Education

Are You Leading or Lagging With Your Trade?

In the world of trading, the people that usually profit are those that learn how to anticipate when the market will turn, versus those that follow, and usually get in late. The primary cause traders join a move after it has already run its course is that the indicators they use to trigger their buy or sell signals are always lagging price. By this I mean that since most traders use conventional technical indicators (which calculate price in the past to plot a line or oscillator) to trade, they will always generate buy or sell triggers after price has turned. As a result, they will never give a trader the lowest risk entry point. The lowest risk entry points are always found at the market turning points, not after the move is already underway.

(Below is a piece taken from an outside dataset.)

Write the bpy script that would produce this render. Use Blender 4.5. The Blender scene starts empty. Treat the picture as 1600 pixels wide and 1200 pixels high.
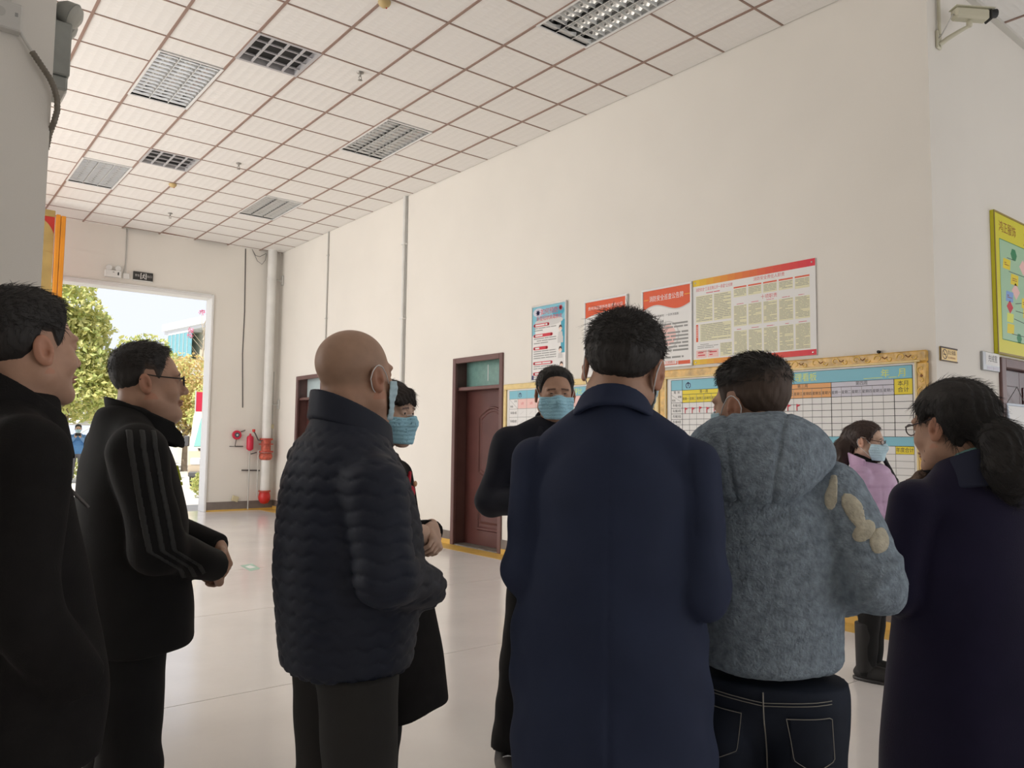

In addition to the indicators used by most, the patterns used by the masses always need “confirmation” to trigger buy or sell signals. Again, this means that the move is always underway before they buy or sell. For the majority of traders this gives the illusion that it is safer to buy after a confirmation move has taken place, but reality is that when price is moving fast into a supply or demand zone the risk is actually very high, and the reward is very low.

A recent example of this happened over the last two weeks as the stock market sold off sharply and then swiftly reversed. One of the most common indicators traders and investors use to gauge a trend is a moving average. Specifically, the 200 day moving average is used by the multitudes to identify whether stocks are in a bull or bear market. Simply, if price is trading above the moving average the market is bullish and if we close below that average traders are told to sell because this implies a bear phase is starting. The one challenge with this strategy is that if you sell after price has violated the 200 day moving average you are always selling after the market has dropped ten or fifteen percent from its peak.

Instead, selling near the highs can be accomplished by identifying where the institutions are selling ( supply). As we can see from the charts below a trader/investor would have taken lower risk anticipating where the market had a high probability of selling off rather than waiting for a sell signal from price crossing below the moving average.

So when the market finally bottomed and turned up furiously , this same approach suggests that an investor wait until the moving average is crossed to the upside. As we can see that also does not avail a trader to capture a low risk entry.

Another common pattern the traders who use conventional patterns to identify when a market may be headed higher is a double bottom. The pattern simple looks like the letter “W.” The chart below shows that indeed we did form a “double bottom” and then turned up. The setup in this pattern is to wait for a break above the apex of the “W” before buying. The challenge here as seen on the chart is that a trader would have had to suffer through roughly a 15 point pullback before the S&P 500 resumed the upward move.

As an alternative, a trader would have taken a lower risk entry by buying at the demand zone highlighted in the chart.

Finally, the objective of this article is to get you thinking about the tools you’re using to engage the markets. Are they lagging? Or are they leading (anticipatory)? And contrary to what everyone thinks, yes, you can anticipate market turns before they happen. Provided you learn how the markets really works.